De par sa nature, la musique est irréductible à un monde d'excès qui ne veut renoncer à rien, quitte à infliger aux autres (et donc à soi-même) de nouvelles injures, de nouvelles spoliations, de nouvelles auto mutilations. Dans un monde qui n'a que faire (pourvu qu'il ait la bouche pleine) de se précipiter vers sa propre destruction.
Et pourtant... Le moment de l'aube où l'on distingue tout-à-coup les masses claires des nuages dans le bleu dense de la nuit : musique. La façon dont la chatte vient alors se blottir sur mon torse (la tête toujours posée à l'endroit de mon cœur, dont elle doit saisir distinctement les battements), pour faire bouffer son pelage et émettre un ronronnement éperdu : musique. Ces petites choses sont valables partout et pour tous. Qui que nous soyons, où que nous soyons, dès que nos yeux s'ouvrent sur une nouvelle journée, il y a forcément quelque chose qui pour nous fait musique.

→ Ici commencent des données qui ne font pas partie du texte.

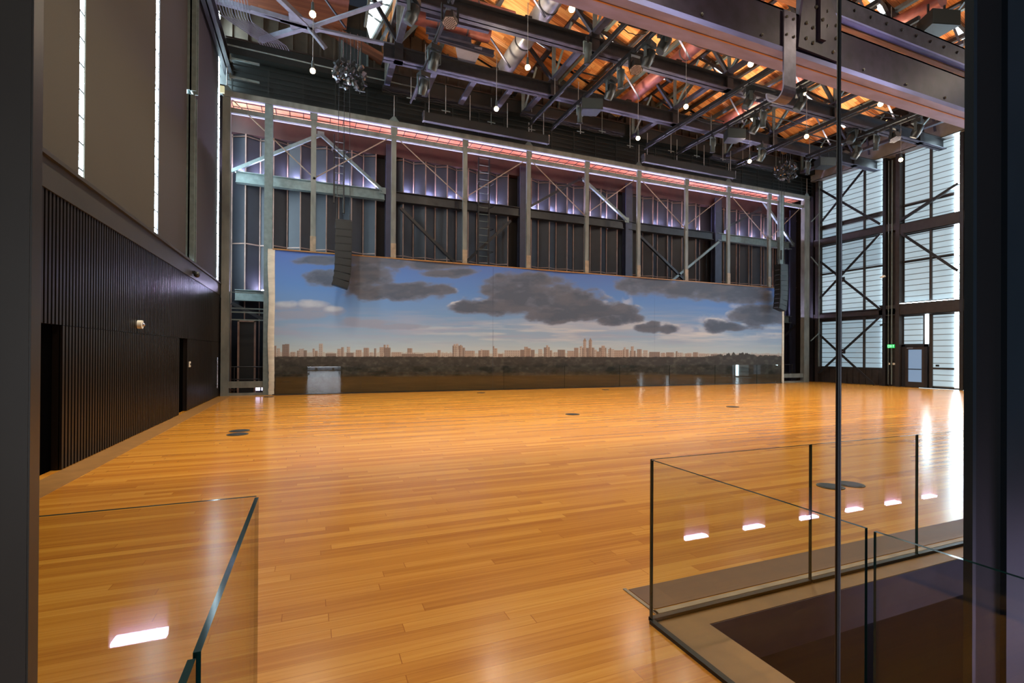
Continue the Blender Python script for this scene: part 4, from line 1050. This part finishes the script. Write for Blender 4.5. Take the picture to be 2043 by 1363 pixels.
# ------------------------------------------------------------------ hoist clusters
def cluster(x, y, z, s, lab):
    r = thing('hoist_cluster', lab, 'hoist', (x, y, z-.6*s), 'clusters of chain hoists')
    rnd = random.Random(int(x*10))
    m = MB(); g = MB()
    for k in range(90):
        a = rnd.uniform(0, 2*PI); rr = s*.62*math.sqrt(rnd.random()); zz = z+rnd.uniform(-.55, .55)*s*math.sqrt(max(0, 1-(rr/(s*.62))**2))
        c = Vector((x+rr*math.cos(a), y+rr*math.sin(a)*.6, zz)); d = Vector((rnd.uniform(-1, 1), rnd.uniform(-1, 1), rnd.uniform(-1, 1))).normalized()*rnd.uniform(.05, .13)
        (m if k % 3 else g).bar(c-d, c+d, rnd.uniform(.04, .1), rnd.uniform(.05, .12))
    m.build('housings', black_soft, r); g.build('hooks', chrome, r)
    for k in range(7):
        a = x+(k-3)*.13*s; MB().tube([(a, y, z+.3*s), (a+.02, y, z+.9), (a, y, z+1.6)], .014, 5).build('chain', chrome if k % 2 else steel_dark, r)
cluster(1.2, 19, 11.95, 1.0, 'dark cluster of hoist hooks and chains at the upper left')
cluster(23.8, 19, 11.75, 1.15, 'dark cluster of hoist hooks and chains above the right end of the frame')

# ------------------------------------------------------------------ lighting pipes and fixtures
def batten(x, y0, y1, z, lab, r_=.045):
    r = thing('lighting_batten', lab, 'lighting batten', (x, (y0+y1)/2, z), 'black lighting battens')
    MB().tube([(x, y0, z), (x, y1, z)], r_, 12).build('pipe', black_metal, r)
    MB().bar((x+.12, y0, z+.22), (x+.12, y1, z+.22), .1, .14).build('raceway', black_metal, r)
    y = y0+.4
    while y < y1: MB().bar((x, y, z), (x+.12, y, z+.24), .03).build('clip', steel_dark, r); y += .9
    y = y0+.8
    while y < y1:
        MB().tube([(x+.12, y, z+.28), (x+.12, y, 13.1)], .012, 6).build('hanger', cable_mat, r); y += 2.6
for (x, lab) in [(9.0, 'left of the second truss line'), (10.1, 'carrying the row of moving heads'), (15.35, 'under the third truss'), (17.3, 'in the fourth roof bay'), (24.0, 'closest to the right wall'), (3.65, 'beside the first truss at the left'), (21.4, 'in the fifth roof bay')]:
    batten(x, 9.3, 18.1 if x == 24.0 else 20.2, 12.0, 'black lighting pipe running toward the mural, '+lab)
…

Ensembler, c'est disposer les choses et les gens non pas horizontalement, comme on fait d'ordinaire (la disposition horizontale est celle qui expose le soi des choses, une monstration qui l'identifie) - mais verticalement, en faisceau de licteur. La musique est un vaste mouvement spontané où chacune de nos particules s'oriente vers le plus grand commun. Non pas vers le bas (déploration d'un soi doloriste), non pas vers les côtés (fastidieux étalage d'égos) - mais vers le haut, comme si une joie irrésistible nous attrapait par les cheveux pour nous propulser dans l'azur.
Les individus ainsi métamorphosés n'y perdent rien. Il faut que chaque note soit juste et audible pour que l'accord se fasse - et, au-delà de l'amalgame de leurs spécificités, pour que s'élèvent en sus d'elles les mystérieuses harmoniques.
On jette horizontalement les fagots dans les bûchers qui excluent, mais on les dresse verticalement pour les feux de joie qui rassemblent. C'est ainsi que les explosions d'escarbilles confinent au scintillement des étoiles.
(1) : voir par exemple la première partie de "L'aube des mythes" de Julien d'Huy.